Collaboration is a crucial aspect of work in most hi-tech companies. Office cubicles, for better or worse, are also present in many of them. You’d think, therefore, that the latter would be designed to facilitate the former…
No such luck, however. Consider the most common type of desk seen in the cube farms.
Image courtesy GraceFamily, shared on flickr under CC license.
The basic concept seems to make sense: the L-shaped desk, bridged at the angle by a diagonal area for the keyboard, allows one to sit facing the screen while having everything else – phone, file trays, drawers, and the perennial coffee mug – within easy reach. It’s the knowledge worker’s dream setup, it seems. The misanthropic knowledge worker, that is…
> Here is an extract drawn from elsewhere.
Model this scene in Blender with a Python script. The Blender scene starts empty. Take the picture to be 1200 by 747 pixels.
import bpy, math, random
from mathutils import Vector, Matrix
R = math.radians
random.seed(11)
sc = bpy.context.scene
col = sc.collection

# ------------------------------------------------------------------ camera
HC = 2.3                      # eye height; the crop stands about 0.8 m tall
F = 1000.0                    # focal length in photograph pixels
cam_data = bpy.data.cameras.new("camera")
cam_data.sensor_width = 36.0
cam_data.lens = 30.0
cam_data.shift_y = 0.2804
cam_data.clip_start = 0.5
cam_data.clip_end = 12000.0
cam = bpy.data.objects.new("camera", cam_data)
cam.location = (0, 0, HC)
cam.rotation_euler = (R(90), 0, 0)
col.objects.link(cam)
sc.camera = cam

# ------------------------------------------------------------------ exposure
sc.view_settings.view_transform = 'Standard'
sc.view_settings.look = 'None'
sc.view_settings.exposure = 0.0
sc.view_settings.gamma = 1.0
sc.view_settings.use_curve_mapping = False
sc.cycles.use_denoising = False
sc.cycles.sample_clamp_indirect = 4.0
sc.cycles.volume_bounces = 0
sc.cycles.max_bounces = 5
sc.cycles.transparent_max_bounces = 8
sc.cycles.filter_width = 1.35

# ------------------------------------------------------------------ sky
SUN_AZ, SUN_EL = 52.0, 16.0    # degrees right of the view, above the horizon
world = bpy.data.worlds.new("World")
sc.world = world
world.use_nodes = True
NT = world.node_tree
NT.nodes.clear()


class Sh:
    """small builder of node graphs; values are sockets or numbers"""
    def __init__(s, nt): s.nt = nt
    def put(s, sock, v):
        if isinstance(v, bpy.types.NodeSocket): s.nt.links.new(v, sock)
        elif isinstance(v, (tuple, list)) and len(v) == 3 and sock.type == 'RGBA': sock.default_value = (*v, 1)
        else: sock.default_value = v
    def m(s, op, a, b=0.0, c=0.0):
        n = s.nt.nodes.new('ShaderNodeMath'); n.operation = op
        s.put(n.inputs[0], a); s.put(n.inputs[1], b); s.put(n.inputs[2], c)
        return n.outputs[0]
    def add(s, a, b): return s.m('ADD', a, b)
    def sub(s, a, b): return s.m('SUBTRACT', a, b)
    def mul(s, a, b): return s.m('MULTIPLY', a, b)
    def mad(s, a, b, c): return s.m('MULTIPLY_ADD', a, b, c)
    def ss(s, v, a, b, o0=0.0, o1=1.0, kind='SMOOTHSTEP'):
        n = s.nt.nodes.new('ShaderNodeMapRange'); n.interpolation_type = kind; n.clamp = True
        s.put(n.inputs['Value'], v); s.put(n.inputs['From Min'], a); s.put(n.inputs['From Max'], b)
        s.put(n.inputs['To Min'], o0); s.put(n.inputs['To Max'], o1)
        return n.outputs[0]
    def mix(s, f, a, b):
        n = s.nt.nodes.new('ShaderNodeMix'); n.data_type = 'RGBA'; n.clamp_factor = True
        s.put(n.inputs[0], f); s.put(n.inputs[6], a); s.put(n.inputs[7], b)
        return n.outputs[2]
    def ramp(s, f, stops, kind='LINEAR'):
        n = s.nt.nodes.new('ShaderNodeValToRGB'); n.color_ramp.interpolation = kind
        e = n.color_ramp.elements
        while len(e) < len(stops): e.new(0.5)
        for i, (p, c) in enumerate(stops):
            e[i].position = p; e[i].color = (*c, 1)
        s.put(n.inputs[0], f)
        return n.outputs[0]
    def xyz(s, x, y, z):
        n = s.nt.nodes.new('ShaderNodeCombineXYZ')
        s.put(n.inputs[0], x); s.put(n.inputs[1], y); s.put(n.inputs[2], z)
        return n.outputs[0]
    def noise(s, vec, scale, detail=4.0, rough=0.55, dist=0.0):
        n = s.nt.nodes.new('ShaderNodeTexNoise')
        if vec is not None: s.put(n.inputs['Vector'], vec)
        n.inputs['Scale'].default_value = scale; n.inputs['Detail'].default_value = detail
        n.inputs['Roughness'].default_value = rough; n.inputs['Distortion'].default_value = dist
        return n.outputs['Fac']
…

Think about it: the L desk pretty much guarantees that two people will never be able to comfortably collaborate in this cube. If one of them is at the keyboard, the second must squeeze in behind this user’s back. This explains why people so often go to a cafeteria or conference room to talk: their own office is meant for solo work only.
Kudos to my friend Michael, then. An engineer at a hi-tech plant, Michael kicked out the standard corner desk and managed to commandeer a rectangular straight table instead. Less fancy, but now he could host a coworker in a side-by-side sitting configuration, all in the same size of cubicle!
This particular type of office configuration also happens to drive people crazy due to the ongoing distraction of having other workers walking behind you, reading over your shoulder, etc. It’s a rare person who can entirely shut off the favored-by-evolution apparatus that keeps track of sounds occuring behind one’s back.
Open office design often more closely resembles Jeremy Bentham’s Panopticon (and perhaps with the same underlying design intent!) than it does anything truly optimized for productive knowledge work.
Knowledge workers need space/configurations that give them the ability to move back and forth between an ambience of privacy and one that fosters teamwork.